Penrith Speedway... a cricket ground in the late 1800s, an airfield in the early 1900s, a golf course, a multi-use patch of ground right alongside Penrith railway station in the extreme west of Sydney's modern day sprawl. In the 1920s Penrith was a smallish town with a river that attracted many weekend picnickers, and in 1924 a one mile dirt speedway was completed and went into action. It had a number of entrepreneurs using it over the following 17 years and saw some great action. The final meeting in April 1941 was followed by complete takeover by the Defence Department and it remained in their possession until very recently. All the while, however, a part of the speedway alignment was used as a road between buildings that were constructed, and this is preserved today as a memorial to the racing that took place on the site.

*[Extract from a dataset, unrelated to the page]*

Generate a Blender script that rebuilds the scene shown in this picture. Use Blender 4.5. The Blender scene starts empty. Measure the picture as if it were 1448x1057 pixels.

Windsor Speedway... frankly, I know little about it. It was right near Windsor station (as Westmead was a short walk from Westmead station and Penrith ditto), about half a mile, I think, saw racing from the fifties to the seventies IIRC.
Brooklands... a famous name for an infamous attempt. A one mile high banked oval which was formed up alongside Werrington railway station (between St Marys and Penrith) was never used. It was built in the mid twenties and remnants of the embankment were still there in the sixties, possibly even today, but I've not yet been able to find a way to find them. It's an area now devoted to either higher education or housing for disadvantaged kids or something.
Maroubra Speedway... This one was finished, saw the usual string of entrepreneurs trying to make a go of it... built 1925, using lots of concrete to form its high banking, it was 'five sixths of a mile around the inside of the saucer' and saw racing on and off from 1925 to the mid thirties, maybe 1937. Bugattis, Sunbeams and Ballots were among the cars imported especially to race there.
Schofields... used one runway and a simple string of taxiways at the HMAS Nirimba Fleet Air Arm base near Quakers Hill in the west of Sydney. Actually, it was an air force base first of all, racing was first held there in July 1958 and it was only a little more than a year till racing ended. Although I'm not sure of that... I thought Frank Matich ran the Lotus 15 there, and I don't think that was here in 1959... Terry might have got his dates wrong here. 2.3 miles to the lap, the place was only ever available for one day meetings and everything from implantation of facilities to total cleanup had to be completed in that day.
Marsden Park... another airstrip circuit, just up and down the strip, first used June 1946 (one of the very first race meetings after WW2) it was used periodically by different clubs into the late fifties, probably succumbed to the Speedways Act.